The generic marketing campaign which has already been approved with regard to soybeans and referred to above, should make a significant con­tribution to the execution of the vision and mission of the PRF. More results will be seen in 2009/2010, whilst canola will follow in 2010/2011.




The PRF is optimistic that soybeans are poised for strong growth in the immediate future. This is confirmed by the strong display of soya prices throughout the year, and soybeans have indeed become a strong competitor for maize. International proof of the advantages of rotational crop systems of maize and soybeans in a system of minimum tillage prompted the PRF Board to investigate the possibility of mounting a massive generic marketing campaign for soya and to implement this as soon as possible, as mentioned in paragraph 3.

For large parts of the year, soybeans traded above R4 000 per ton on Safex and continuously increased the gap with maize prices. Compared to 2006/2007 the hectare margin declined from 183 000 to 174 000 for 2007/2008 (substantially lower than the record of 243 000 hectares in 2005/2006, but the expected yield has increased from 205 000 to 328 000 ton). In contrast, the crop estimate for 2008/2009 is 224 000 hectares and 405 000 ton, the second highest numbers ever.

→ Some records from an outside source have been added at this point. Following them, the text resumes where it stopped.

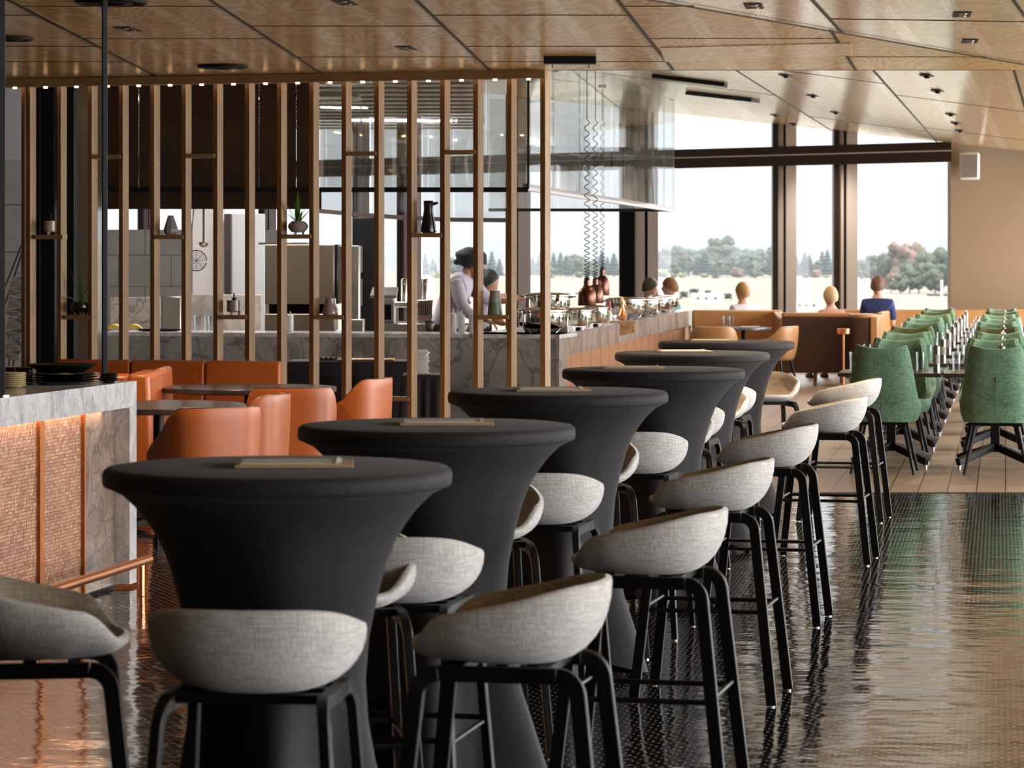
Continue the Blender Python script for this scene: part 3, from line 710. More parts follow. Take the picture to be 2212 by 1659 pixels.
ax = Vector((math.sin(-AX), math.cos(AX))); rt_ = Vector((ax.y, -ax.x))
g0, ol0, d0, tu0, mi0 = make_green(M['green'], 'g'), make_green(M['olive'], 'o'), make_dtable(), make_tumbler(), make_mill()
firsts = set()
def put(proto, p, rz, z, label, group, cat=None):
    if proto.name not in firsts: firsts.add(proto.name); o = proto
    else: o = dup(proto)
    o.location = (p[0], p[1], z); o.rotation_euler = (0, 0, rz); o['label'] = label; o['group'] = group
    if cat: o['category'] = cat
    return o
rown = ['first', 'second', 'third', 'fourth', 'fifth', 'sixth', 'seventh', 'last']
for row in range(8):
    for col in range(2):
        yy = 23.3 + 2.2 * row
        base = Vector((2.96 + .167 * (yy - 23.3), yy)) + rt_ * (.80 * col)
        cn = ['left', 'right'][col]; wh = 'the %s table of the %s dining row' % (cn, rown[row])
        jx = ((row * 7 + col * 3) % 5 - 2) * .012; jr = ((row * 5 + col * 2) % 7 - 3) * .010
        put(d0, base, AX, 0, 'dark square dining table, %s one of the %s dining row from the front' % (cn, rown[row]), 'dark dining tables set in two columns')
        put(g0, base - ax * .74 + rt_ * jx, AX + jr, 0, 'green chair, back to the camera, at ' + wh, 'green dining chairs')
        pr = ol0 if row in (2, 6) else g0
        put(pr, base + ax * .74 - rt_ * jx, AX + PI + jr, 0, ('dark olive' if pr is ol0 else 'green') + ' chair facing the camera across ' + wh, 'green dining chairs' if pr is g0 else 'olive dining chairs')
        for gi, (gx, gy) in enumerate(((-.30, .12), (.22, .10))):
            tag(put(tu0, base + rt_ * gx + ax * gy, 0, .7405, 'clear tumbler %s on %s' % (['at the left end', 'right of the middle'][gi], wh), 'tumblers on the dining tables'), None, 'glass')
        put(mi0, base + rt_ * (.35 - .3 * col) + ax * (.0 - .05 * col), 0, .7405, 'steel pepper mill with a white band on ' + wh, 'pepper mills on the dining tables')

# ---- benches and booths at the far end ----------------------------------
def rbox(mb, pts, z0, z1, lean=0.0): mb.prism(pts, z0, z1); return mb
r = thing('banquette', 'long tan leather bench along the far tan wall, behind the green chairs', 'bench', (0, 0, 0))
for k in range(3):
    x0 = 4.55 + k * 1.47; mb = MB(); a = x0 + .008; b = x0 + 1.46
    mb.rings([[(a, 41.05, .42), (b, 41.05, .42), (b, 41.25, .42), (a, 41.25, .42)], [(a, 41.14, .90), (b, 41.14, .90), (b, 41.3, .90), (a, 41.3, .90)], [(a, 41.17, .935), (b, 41.17, .935), (b, 41.28, .935), (a, 41.28, .935)]]); mb.build('back_cushion', M['tan_leather'], r, bevel=.02)
    mb = MB(); mb.box(((a + b) / 2, 40.9, .38), (b - a, .6, .14)); mb.build('seat_cushion', M['tan_leather'], r, bevel=.03)
mb = MB(); mb.box((6.75, 40.95, .16), (4.38, .6, .3)); mb.build('base', M['brown_leather'], r)
# slanting booth side running from the corner towards the camera
r = thing('booth', 'tan leather booth side slanting down beside the dark curved booth end', 'booth', (0, 0, 0))
def slant(mb, px0, px1, d0, d1, z, zb, th=.10):
    a, b = Vector((PX(px0, d0), d0)), Vector((PX(px1, d1), d1)); n = Vector((-(b - a).y, (b - a).x)).normalized() * th
    mb.rings([[(a.x, a.y, 0.12), (b.x, b.y, .12), (b.x + n.x, b.y + n.y, .12), (a.x + n.x, a.y + n.y, .12)], [(a.x, a.y, z), (b.x, b.y, zb), (b.x + n.x, b.y + n.y, zb), (a.x + n.x, a.y + n.y, z)]])
mb = MB(); slant(mb, 1897, 1912, 37.6, 38.6, .90, .91); mb.build('side_panel', M['tan_leather'], r, bevel=.02)
mb = MB(); slant(mb, 1908, 1925, 39.2, 40.9, .92, .93); mb.build('side_panel', M['tan_leather'], r, bevel=.02)
mb = MB(); mb.box((PX(1940, 39.6), 39.7, .30), (.5, 2.0, .28)); mb.build('seat_cushion', M['tan_leather'], r, bevel=.03)
# curved dark booth end
r = thing('booth', 'curved dark brown booth end with a tan leather rim', 'booth', (0, 0, 0))
cx, cy_ = PX(1869, 37.8), 37.8; mb = MB(); R = []; w = PX(1895, 37.6) - PX(1843, 37.6)
poly = [(cx - w / 2 + w / 2 * (1 - math.cos(t)) * 1.0, cy_ - .14 * math.sin(t)) for t in [PI * i / 12 for i in range(13)]] + [(cx + w / 2, cy_ + .5), (cx - w / 2, cy_ + .5)]
mb.prism(poly, .05, .875); mb.build('end_panel', M['brown_leather'], r, ang=50)
mb = MB(); c0 = Vector((cx, cy_ + .1)); mb.prism([tuple(c0 + (Vector(p) - c0) * 1.03) for p in poly], .875, .93); mb.build('rim', M['tan_leather'], r, bevel=.015, ang=50)
# dark flat screen on legs
r = thing('booth', 'dark brown booth back on short legs with a tan leather top edge', 'booth', (0, 0, 0))
xa, xb = PX(1690, 38.5), PX(1842, 38.4); mb = MB(); mb.box(((xa + xb) / 2, 38.55, .52), (xb - xa, .12, .72)); mb.build('back_panel', M['brown_leather'], r, bevel=.01)
mb = MB(); mb.box(((xa + xb) / 2, 38.56, .905), (xb - xa, .17, .06)); mb.build('top_rim', M['tan_leather'], r, bevel=.02)
mb = MB(); mb.box(((xa + xb) / 2, 38.95, .40), (xb - xa - .1, .62, .16)); mb.build('seat_cushion', M['tan_leather'], r, bevel=.03)
for px, dd in ((1762, 0), (1700, .6), (1830, .6)): mb = MB(); mb.lathe([(.022, 0), (.035, .33)], (PX(px, 38.55), 38.6 + dd, 0), 12); mb.build('leg', M['oak'], r)
# tan booth on the left
r = thing('booth', 'tan leather booth with high straight back, left of the dark booth back', 'booth', (0, 0, 0))
xa, xb = PX(1496, 40.2), PX(1690, 40.2); mb = MB(); mb.box(((xa + xb) / 2, 40.3, .49), (xb - xa, .16, .90)); mb.build('back_panel', M['tan_leather'], r, bevel=.03, seg=3)
mb = MB(); mb.rings([[(xb - .12, 39.2, .02), (xb, 39.2, .02), (xb, 40.4, .02), (xb - .12, 40.4, .02)], [(xb - .12, 39.3, .86), (xb, 39.3, .86), (xb, 40.4, .935), (xb - .12, 40.4, .935)]]); mb.build('side_panel', M['tan_leather'], r, bevel=.03, seg=3)
mb = MB(); mb.box(((xa + xb) / 2 - .06, 39.9, .38), (xb - xa - .14, .62, .18)); mb.build('seat_cushion', M['tan_leather'], r, bevel=.03)
mb = MB(); mb.box(((xa + xb) / 2 - .06, 39.9, .15), (xb - xa - .14, .6, .28)); mb.build('base', M['tan_leather'], r)
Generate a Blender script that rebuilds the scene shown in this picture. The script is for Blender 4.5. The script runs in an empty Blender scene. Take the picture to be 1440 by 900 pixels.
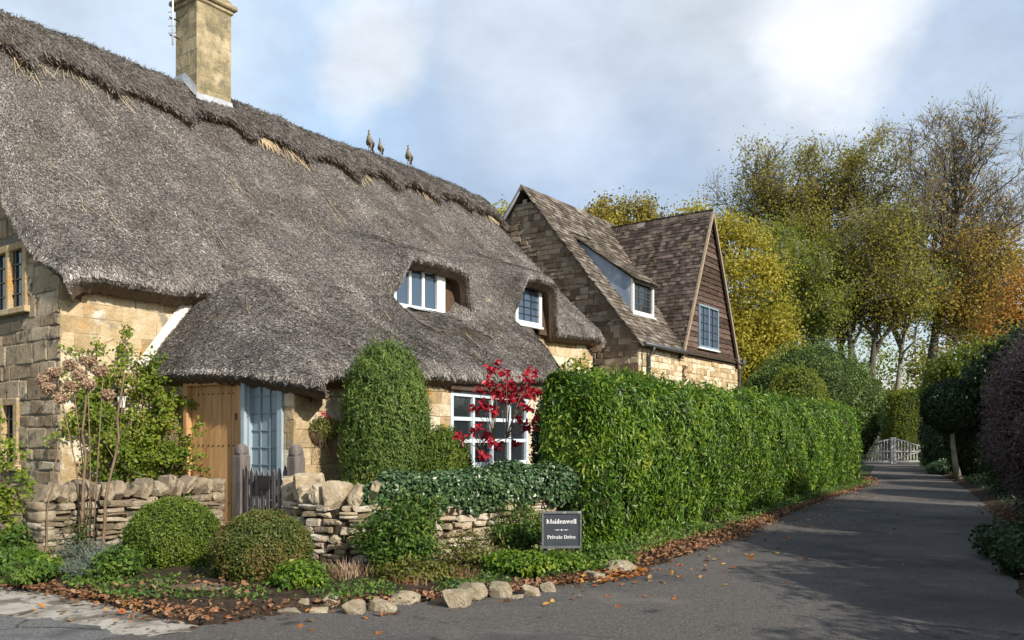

As mentioned already in this report certain policy amendments have placed the PRF in a position actively to promote soybeans. Ties specifically with Brazil and Argentina look promising and more detail will be supplied in the next research report.

The most important action, apart from identifying the correct cultivars, still remains technology transfer. Cooperation with Grain South Africa to publish articles in their publication, SA Grain, works well and the PRF would like to acknowledge their support. Great appreciation is often ex­pressed by producers for the information distributed in this manner.

A soya think tank was planned during 2008/2009, but due to logistical reasons it had to be postponed to 2009/2010.

The Super Soya competition still continues and 19 years later remains successful (see Super Soya Competition). Cooperation with the No-till Club from KwaZulu-Natal was made possible thanks to Mr Johann du Plessis and indications are that great advantages are in store for even more successful cultivation of soybeans in the future.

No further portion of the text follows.